▸ WHAT YOU WILL DO: Quote every line from the top of the listing down to and including the line that contains "return q.reshape(-1, 3)".

— Begin GIVEN DATA —

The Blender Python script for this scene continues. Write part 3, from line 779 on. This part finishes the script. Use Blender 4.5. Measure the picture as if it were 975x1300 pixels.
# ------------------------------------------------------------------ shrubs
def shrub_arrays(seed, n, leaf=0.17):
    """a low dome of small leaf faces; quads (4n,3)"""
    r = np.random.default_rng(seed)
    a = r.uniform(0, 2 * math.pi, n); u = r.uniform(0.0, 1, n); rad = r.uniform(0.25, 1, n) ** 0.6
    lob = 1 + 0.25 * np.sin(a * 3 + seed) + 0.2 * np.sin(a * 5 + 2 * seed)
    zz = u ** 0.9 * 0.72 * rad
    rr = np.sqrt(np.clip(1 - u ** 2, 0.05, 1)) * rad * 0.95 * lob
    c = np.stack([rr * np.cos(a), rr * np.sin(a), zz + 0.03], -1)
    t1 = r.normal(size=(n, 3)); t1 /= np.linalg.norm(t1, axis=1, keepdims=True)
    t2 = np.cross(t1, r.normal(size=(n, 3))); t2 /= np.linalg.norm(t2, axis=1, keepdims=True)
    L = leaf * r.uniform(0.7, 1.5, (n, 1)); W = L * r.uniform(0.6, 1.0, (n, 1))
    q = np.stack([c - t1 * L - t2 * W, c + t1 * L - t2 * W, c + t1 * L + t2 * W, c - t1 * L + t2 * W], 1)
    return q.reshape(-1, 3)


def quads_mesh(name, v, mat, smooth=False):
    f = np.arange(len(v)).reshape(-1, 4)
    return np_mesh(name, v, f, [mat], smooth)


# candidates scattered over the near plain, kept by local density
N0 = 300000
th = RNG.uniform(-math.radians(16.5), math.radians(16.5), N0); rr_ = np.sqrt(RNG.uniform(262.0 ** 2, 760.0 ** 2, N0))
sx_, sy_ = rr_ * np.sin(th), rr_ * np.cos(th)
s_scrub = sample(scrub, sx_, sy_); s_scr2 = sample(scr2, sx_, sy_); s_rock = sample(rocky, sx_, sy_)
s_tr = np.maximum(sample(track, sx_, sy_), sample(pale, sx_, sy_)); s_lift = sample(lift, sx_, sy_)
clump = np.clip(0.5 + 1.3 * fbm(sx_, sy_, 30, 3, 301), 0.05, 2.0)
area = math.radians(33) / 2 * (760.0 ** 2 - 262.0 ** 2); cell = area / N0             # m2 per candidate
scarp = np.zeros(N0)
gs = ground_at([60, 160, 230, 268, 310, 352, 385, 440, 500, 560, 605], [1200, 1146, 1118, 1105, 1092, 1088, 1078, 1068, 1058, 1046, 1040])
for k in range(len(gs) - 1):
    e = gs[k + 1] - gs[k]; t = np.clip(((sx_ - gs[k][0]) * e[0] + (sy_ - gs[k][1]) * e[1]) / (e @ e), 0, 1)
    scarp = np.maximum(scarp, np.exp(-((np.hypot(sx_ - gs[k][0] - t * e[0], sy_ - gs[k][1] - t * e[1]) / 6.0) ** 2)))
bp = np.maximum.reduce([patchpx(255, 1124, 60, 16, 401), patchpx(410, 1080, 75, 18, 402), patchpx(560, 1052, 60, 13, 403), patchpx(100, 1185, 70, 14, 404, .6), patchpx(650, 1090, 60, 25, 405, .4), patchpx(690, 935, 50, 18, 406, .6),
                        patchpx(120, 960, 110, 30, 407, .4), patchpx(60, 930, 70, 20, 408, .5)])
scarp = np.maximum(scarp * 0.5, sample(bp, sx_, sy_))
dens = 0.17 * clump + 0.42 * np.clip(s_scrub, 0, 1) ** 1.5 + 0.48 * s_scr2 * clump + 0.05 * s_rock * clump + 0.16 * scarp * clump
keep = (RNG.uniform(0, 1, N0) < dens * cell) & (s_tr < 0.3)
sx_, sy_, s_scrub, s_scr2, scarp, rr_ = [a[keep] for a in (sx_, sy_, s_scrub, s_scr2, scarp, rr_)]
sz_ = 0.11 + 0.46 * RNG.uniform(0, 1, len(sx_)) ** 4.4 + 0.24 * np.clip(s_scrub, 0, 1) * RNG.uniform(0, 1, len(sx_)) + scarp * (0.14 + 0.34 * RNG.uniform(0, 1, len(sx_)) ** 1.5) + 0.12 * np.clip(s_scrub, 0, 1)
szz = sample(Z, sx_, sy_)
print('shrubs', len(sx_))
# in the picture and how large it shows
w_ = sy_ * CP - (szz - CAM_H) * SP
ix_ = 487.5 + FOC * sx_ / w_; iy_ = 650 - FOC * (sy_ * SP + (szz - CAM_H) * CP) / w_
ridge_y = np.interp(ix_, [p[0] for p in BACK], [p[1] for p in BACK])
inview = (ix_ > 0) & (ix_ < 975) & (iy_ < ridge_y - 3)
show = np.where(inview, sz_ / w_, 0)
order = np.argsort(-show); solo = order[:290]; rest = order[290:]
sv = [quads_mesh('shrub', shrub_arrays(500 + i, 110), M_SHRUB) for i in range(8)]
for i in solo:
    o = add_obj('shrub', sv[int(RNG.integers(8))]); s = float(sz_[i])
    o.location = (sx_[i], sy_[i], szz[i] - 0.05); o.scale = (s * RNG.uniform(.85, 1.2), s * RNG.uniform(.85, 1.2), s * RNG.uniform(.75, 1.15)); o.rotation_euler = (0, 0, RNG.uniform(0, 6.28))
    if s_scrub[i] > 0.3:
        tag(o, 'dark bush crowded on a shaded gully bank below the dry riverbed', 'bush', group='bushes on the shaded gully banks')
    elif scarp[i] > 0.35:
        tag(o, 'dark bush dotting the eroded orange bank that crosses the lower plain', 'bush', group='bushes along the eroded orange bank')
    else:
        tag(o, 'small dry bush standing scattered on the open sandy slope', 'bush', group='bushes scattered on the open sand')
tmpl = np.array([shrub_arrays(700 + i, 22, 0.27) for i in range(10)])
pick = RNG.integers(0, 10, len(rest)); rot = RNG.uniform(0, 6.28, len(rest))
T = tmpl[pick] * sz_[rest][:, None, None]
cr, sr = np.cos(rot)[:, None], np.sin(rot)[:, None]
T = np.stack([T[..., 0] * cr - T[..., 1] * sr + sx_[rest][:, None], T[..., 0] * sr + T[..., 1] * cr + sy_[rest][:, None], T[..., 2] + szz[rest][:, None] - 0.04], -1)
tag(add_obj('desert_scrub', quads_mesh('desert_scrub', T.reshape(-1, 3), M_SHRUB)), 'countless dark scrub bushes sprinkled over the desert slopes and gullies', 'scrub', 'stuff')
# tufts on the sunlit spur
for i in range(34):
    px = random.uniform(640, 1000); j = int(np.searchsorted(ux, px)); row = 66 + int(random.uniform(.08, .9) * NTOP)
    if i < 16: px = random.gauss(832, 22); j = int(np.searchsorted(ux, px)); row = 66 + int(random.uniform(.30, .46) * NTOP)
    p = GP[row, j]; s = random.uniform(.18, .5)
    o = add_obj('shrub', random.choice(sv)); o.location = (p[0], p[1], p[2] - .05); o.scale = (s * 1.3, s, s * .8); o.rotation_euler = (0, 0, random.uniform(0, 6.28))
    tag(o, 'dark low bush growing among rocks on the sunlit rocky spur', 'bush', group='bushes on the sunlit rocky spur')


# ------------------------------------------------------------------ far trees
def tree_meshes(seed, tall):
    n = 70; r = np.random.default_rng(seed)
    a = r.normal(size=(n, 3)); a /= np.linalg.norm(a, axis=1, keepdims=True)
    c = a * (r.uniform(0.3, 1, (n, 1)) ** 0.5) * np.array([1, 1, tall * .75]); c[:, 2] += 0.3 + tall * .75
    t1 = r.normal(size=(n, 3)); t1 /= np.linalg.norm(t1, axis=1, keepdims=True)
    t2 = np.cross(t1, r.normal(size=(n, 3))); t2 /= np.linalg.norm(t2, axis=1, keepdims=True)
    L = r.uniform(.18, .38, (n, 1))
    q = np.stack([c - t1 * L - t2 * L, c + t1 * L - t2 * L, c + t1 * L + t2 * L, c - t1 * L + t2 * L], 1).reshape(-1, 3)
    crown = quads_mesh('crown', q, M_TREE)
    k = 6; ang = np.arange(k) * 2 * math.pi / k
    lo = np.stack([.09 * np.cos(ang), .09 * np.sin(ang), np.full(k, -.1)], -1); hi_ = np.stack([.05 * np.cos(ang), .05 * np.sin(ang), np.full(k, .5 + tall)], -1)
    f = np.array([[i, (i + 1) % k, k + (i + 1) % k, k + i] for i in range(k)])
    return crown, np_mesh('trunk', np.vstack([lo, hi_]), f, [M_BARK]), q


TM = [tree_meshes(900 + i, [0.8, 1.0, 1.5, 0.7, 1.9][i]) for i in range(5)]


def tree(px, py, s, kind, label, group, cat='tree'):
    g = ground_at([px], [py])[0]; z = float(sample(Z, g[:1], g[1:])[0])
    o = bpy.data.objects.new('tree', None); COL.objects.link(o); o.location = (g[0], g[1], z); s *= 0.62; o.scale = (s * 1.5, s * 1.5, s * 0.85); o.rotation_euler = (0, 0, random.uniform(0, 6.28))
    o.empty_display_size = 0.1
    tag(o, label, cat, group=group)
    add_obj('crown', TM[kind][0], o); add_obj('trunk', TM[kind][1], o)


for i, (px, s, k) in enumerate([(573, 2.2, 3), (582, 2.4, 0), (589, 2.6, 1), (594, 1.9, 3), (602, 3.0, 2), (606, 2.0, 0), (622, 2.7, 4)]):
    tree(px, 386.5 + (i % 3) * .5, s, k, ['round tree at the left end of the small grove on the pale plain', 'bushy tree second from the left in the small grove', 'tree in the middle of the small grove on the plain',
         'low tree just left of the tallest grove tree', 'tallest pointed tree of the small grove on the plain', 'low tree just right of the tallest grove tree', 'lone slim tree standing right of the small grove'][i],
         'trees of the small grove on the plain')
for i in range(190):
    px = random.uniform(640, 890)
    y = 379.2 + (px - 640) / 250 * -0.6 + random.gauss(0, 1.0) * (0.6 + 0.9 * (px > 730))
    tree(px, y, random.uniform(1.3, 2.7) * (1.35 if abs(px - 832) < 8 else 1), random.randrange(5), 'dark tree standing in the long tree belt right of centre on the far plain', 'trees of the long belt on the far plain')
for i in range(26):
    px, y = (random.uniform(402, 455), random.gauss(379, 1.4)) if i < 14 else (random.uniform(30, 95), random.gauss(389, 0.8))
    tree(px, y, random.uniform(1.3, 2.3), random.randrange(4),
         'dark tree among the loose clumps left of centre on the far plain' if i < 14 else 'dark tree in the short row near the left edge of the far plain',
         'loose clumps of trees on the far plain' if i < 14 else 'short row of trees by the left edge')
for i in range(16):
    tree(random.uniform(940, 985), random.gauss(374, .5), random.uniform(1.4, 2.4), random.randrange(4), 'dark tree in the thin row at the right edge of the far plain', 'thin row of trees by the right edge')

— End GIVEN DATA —

▸ RESULT FOR THIS TASK:
The Blender Python script for this scene continues. Write part 3, from line 779 on. This part finishes the script. Use Blender 4.5. Measure the picture as if it were 975x1300 pixels.
# ------------------------------------------------------------------ shrubs
def shrub_arrays(seed, n, leaf=0.17):
    """a low dome of small leaf faces; quads (4n,3)"""
    r = np.random.default_rng(seed)
    a = r.uniform(0, 2 * math.pi, n); u = r.uniform(0.0, 1, n); rad = r.uniform(0.25, 1, n) ** 0.6
    lob = 1 + 0.25 * np.sin(a * 3 + seed) + 0.2 * np.sin(a * 5 + 2 * seed)
    zz = u ** 0.9 * 0.72 * rad
    rr = np.sqrt(np.clip(1 - u ** 2, 0.05, 1)) * rad * 0.95 * lob
    c = np.stack([rr * np.cos(a), rr * np.sin(a), zz + 0.03], -1)
    t1 = r.normal(size=(n, 3)); t1 /= np.linalg.norm(t1, axis=1, keepdims=True)
    t2 = np.cross(t1, r.normal(size=(n, 3))); t2 /= np.linalg.norm(t2, axis=1, keepdims=True)
    L = leaf * r.uniform(0.7, 1.5, (n, 1)); W = L * r.uniform(0.6, 1.0, (n, 1))
    q = np.stack([c - t1 * L - t2 * W, c + t1 * L - t2 * W, c + t1 * L + t2 * W, c - t1 * L + t2 * W], 1)
    return q.reshape(-1, 3)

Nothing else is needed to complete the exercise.